Reproduce exactly the lines from the one containing "Keep writing the" through the one containing "MB().tube([far_bar[0] - bl, far_bar[0]", both included, and nothing else.

* **DATA SHOWN**:
********

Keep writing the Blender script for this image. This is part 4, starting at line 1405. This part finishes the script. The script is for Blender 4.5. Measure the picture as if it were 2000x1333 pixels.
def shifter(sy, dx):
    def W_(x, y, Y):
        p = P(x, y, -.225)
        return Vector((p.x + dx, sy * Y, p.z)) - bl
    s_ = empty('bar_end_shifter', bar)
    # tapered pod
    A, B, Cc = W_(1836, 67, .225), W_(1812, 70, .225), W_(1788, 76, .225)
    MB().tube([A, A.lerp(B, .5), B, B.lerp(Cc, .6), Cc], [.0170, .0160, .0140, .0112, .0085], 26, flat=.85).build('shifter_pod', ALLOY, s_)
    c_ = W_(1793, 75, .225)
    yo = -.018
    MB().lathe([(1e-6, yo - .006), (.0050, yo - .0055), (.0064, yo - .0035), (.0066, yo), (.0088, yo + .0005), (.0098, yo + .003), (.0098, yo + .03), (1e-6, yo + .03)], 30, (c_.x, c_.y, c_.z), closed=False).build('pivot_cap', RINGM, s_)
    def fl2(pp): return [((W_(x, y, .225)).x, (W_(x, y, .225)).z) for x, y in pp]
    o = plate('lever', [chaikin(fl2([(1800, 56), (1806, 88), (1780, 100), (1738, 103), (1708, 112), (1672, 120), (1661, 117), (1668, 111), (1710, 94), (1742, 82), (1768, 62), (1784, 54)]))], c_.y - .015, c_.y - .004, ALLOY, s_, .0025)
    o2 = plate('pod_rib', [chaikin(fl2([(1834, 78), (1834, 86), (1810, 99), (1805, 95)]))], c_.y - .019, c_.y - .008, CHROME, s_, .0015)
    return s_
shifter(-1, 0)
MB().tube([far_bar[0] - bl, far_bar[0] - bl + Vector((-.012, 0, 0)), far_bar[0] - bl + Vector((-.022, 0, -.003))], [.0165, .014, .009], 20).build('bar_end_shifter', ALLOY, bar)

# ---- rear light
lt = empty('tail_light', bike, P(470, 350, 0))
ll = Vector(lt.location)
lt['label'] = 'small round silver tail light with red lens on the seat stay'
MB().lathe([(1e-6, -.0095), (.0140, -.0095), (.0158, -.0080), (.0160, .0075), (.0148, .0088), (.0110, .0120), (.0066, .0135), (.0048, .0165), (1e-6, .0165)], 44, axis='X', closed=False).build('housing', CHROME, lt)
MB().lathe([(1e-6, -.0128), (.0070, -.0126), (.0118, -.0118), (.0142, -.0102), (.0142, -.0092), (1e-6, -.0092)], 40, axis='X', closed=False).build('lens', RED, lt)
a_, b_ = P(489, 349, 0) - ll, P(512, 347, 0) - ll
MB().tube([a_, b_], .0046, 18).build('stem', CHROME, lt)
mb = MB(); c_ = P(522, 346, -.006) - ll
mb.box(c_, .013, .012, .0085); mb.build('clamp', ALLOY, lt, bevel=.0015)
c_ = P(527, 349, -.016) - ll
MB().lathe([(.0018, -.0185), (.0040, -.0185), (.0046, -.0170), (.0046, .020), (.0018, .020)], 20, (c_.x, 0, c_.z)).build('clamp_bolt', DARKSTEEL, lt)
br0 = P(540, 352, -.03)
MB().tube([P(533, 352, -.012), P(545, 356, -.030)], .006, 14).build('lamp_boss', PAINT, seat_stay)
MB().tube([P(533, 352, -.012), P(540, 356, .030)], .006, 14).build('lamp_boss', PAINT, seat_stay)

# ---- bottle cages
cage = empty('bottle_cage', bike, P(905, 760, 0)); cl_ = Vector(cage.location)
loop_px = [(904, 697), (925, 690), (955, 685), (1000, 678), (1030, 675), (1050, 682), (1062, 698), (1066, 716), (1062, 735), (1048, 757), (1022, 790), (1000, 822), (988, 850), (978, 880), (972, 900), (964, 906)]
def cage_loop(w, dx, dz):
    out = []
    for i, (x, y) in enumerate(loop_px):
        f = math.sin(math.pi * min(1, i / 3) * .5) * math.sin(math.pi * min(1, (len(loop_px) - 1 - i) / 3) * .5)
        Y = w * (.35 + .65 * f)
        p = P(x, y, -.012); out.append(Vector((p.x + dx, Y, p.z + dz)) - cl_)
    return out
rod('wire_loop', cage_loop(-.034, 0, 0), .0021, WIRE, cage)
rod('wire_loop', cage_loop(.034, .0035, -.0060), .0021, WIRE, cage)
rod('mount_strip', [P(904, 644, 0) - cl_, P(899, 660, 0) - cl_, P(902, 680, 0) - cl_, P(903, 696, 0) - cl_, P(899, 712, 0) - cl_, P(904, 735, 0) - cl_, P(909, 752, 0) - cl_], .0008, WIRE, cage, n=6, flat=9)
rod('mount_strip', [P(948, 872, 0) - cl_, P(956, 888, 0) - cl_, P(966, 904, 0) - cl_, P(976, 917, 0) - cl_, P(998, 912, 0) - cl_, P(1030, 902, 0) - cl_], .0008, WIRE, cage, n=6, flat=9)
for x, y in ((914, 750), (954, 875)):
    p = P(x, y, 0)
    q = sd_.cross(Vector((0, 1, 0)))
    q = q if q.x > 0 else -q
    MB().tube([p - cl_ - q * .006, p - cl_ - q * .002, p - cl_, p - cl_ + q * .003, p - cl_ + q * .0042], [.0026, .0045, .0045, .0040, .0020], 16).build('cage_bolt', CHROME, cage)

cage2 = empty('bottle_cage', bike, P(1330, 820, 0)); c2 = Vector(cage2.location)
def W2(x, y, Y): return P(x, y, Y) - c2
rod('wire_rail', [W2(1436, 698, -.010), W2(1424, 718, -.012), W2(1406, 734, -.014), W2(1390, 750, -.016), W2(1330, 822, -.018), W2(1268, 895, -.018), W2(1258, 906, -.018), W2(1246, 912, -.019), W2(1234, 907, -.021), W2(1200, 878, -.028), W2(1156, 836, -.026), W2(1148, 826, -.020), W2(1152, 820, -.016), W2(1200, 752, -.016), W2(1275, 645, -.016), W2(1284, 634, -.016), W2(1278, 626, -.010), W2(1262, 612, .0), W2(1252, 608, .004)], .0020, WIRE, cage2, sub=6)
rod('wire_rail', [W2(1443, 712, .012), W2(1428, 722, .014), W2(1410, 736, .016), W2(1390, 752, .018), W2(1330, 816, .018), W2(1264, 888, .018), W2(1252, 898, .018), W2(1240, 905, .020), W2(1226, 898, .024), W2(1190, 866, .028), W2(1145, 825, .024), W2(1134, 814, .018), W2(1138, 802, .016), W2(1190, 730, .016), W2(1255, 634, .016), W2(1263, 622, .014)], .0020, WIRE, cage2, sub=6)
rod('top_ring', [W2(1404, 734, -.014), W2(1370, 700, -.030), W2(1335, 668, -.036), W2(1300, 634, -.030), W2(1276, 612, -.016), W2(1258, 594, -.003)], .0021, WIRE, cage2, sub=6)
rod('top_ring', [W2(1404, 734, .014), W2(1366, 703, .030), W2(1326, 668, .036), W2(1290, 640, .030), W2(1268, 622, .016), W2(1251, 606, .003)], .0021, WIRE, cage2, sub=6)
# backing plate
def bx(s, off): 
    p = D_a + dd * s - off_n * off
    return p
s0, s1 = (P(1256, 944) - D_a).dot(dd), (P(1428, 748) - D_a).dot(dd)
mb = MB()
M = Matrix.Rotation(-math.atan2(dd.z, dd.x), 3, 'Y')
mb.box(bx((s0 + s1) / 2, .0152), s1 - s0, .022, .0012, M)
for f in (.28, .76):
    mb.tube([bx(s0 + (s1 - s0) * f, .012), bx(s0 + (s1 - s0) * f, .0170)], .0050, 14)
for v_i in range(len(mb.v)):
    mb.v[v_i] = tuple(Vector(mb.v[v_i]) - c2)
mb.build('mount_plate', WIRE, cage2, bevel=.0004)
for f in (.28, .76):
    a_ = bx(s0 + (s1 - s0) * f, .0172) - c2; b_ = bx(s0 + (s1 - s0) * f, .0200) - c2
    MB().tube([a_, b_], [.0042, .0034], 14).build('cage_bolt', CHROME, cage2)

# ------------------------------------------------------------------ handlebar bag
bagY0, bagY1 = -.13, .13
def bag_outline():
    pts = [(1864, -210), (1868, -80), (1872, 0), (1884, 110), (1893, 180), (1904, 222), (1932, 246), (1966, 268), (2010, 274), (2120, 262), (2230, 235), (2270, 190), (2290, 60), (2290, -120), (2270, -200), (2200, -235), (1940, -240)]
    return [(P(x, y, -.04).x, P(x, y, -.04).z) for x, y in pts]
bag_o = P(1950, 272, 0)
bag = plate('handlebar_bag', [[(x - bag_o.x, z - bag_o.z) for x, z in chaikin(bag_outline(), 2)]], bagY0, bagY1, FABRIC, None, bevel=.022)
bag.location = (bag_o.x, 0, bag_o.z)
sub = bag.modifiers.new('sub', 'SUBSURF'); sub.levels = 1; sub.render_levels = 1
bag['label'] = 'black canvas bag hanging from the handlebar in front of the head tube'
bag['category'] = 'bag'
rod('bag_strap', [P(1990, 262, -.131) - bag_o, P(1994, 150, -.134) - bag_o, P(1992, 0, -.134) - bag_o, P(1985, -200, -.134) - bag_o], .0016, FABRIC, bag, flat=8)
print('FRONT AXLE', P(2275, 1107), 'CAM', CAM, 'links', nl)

********

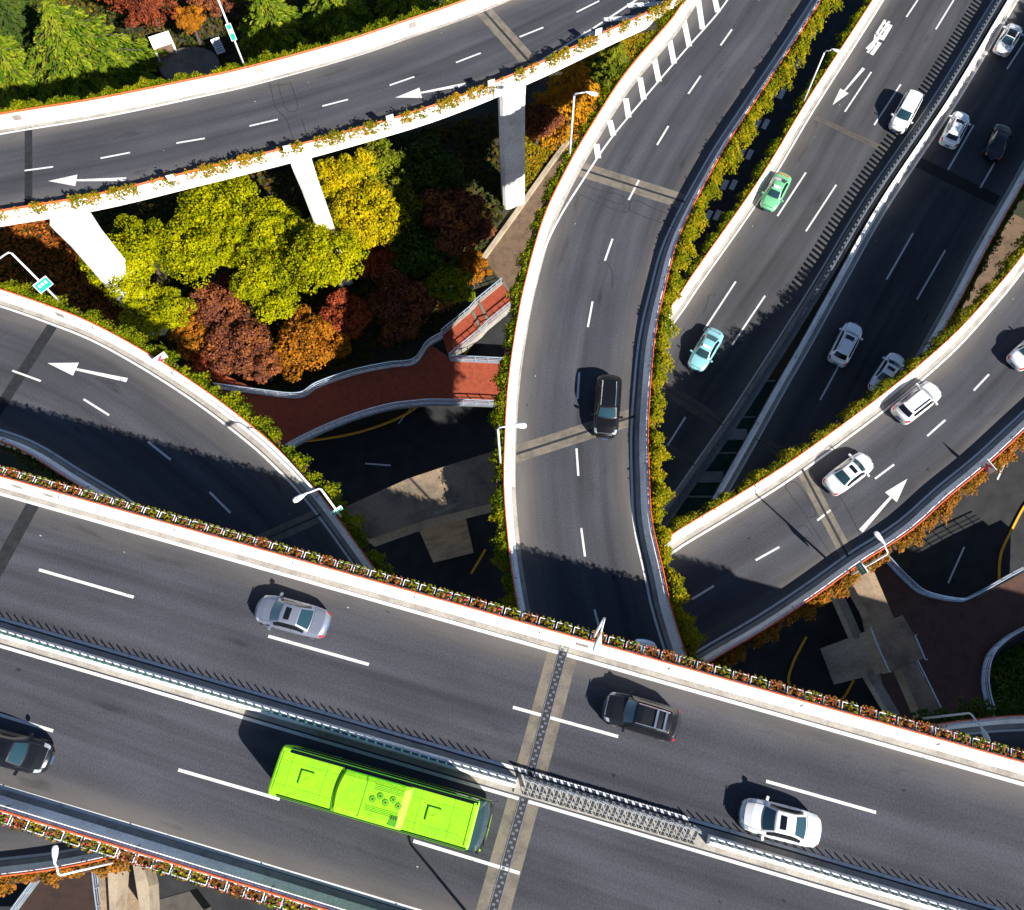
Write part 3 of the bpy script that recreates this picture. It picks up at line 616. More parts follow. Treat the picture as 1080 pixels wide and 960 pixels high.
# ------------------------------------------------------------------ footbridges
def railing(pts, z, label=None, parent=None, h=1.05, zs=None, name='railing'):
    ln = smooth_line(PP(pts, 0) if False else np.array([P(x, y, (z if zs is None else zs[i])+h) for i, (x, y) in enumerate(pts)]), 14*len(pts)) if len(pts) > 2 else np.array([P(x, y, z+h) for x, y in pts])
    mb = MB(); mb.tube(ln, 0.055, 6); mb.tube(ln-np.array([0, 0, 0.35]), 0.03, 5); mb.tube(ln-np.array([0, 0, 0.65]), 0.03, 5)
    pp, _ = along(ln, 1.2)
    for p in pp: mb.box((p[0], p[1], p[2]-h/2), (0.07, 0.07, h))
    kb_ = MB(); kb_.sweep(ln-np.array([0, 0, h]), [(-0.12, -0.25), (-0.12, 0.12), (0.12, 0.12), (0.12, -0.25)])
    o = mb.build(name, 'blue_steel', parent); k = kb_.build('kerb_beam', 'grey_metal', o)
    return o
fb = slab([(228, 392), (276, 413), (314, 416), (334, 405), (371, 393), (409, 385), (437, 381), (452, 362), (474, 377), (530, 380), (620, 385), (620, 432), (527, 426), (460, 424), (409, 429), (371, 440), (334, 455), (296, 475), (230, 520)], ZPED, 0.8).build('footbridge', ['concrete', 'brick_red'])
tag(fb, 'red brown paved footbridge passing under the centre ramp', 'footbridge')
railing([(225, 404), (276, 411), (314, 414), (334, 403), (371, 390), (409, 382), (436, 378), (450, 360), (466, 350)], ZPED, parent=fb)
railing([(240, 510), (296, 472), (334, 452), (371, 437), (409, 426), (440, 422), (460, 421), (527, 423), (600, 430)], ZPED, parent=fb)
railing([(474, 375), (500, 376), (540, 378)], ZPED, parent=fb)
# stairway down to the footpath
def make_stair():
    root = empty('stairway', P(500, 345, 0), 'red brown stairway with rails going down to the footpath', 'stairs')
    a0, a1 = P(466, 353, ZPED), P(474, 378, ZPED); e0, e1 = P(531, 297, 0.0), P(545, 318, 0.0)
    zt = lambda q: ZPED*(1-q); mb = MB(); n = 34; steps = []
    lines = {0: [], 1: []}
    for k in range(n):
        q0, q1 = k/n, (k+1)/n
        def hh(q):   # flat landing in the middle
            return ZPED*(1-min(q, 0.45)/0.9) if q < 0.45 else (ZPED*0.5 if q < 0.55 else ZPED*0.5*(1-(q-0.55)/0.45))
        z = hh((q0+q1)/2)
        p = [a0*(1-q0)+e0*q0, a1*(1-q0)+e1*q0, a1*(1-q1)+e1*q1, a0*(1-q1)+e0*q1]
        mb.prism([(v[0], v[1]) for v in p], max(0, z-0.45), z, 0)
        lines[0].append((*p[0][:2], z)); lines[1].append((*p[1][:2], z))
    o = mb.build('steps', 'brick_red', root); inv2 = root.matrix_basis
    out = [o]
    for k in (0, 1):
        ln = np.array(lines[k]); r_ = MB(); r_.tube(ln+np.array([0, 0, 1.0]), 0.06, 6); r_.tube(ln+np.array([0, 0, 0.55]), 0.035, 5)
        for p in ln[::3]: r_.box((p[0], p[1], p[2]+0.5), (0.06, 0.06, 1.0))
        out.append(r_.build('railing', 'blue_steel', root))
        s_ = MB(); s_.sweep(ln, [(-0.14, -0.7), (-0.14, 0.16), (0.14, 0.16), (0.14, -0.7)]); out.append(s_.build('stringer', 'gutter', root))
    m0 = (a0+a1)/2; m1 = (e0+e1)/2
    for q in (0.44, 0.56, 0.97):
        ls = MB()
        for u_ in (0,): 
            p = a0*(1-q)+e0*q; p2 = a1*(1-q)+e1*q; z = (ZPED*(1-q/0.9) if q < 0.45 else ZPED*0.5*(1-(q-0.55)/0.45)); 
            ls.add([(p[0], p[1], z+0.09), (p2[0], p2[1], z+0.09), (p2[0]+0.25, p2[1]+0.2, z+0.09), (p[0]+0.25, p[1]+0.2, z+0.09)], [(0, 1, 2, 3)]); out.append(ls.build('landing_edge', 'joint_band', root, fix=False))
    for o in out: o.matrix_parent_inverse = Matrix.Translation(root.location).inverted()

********

* **CORRECT ANSWER**:
Keep writing the Blender script for this image. This is part 4, starting at line 1405. This part finishes the script. The script is for Blender 4.5. Measure the picture as if it were 2000x1333 pixels.
def shifter(sy, dx):
    def W_(x, y, Y):
        p = P(x, y, -.225)
        return Vector((p.x + dx, sy * Y, p.z)) - bl
    s_ = empty('bar_end_shifter', bar)
    # tapered pod
    A, B, Cc = W_(1836, 67, .225), W_(1812, 70, .225), W_(1788, 76, .225)
    MB().tube([A, A.lerp(B, .5), B, B.lerp(Cc, .6), Cc], [.0170, .0160, .0140, .0112, .0085], 26, flat=.85).build('shifter_pod', ALLOY, s_)
    c_ = W_(1793, 75, .225)
    yo = -.018
    MB().lathe([(1e-6, yo - .006), (.0050, yo - .0055), (.0064, yo - .0035), (.0066, yo), (.0088, yo + .0005), (.0098, yo + .003), (.0098, yo + .03), (1e-6, yo + .03)], 30, (c_.x, c_.y, c_.z), closed=False).build('pivot_cap', RINGM, s_)
    def fl2(pp): return [((W_(x, y, .225)).x, (W_(x, y, .225)).z) for x, y in pp]
    o = plate('lever', [chaikin(fl2([(1800, 56), (1806, 88), (1780, 100), (1738, 103), (1708, 112), (1672, 120), (1661, 117), (1668, 111), (1710, 94), (1742, 82), (1768, 62), (1784, 54)]))], c_.y - .015, c_.y - .004, ALLOY, s_, .0025)
    o2 = plate('pod_rib', [chaikin(fl2([(1834, 78), (1834, 86), (1810, 99), (1805, 95)]))], c_.y - .019, c_.y - .008, CHROME, s_, .0015)
    return s_
shifter(-1, 0)
MB().tube([far_bar[0] - bl, far_bar[0] - bl + Vector((-.012, 0, 0)), far_bar[0] - bl + Vector((-.022, 0, -.003))], [.0165, .014, .009], 20).build('bar_end_shifter', ALLOY, bar)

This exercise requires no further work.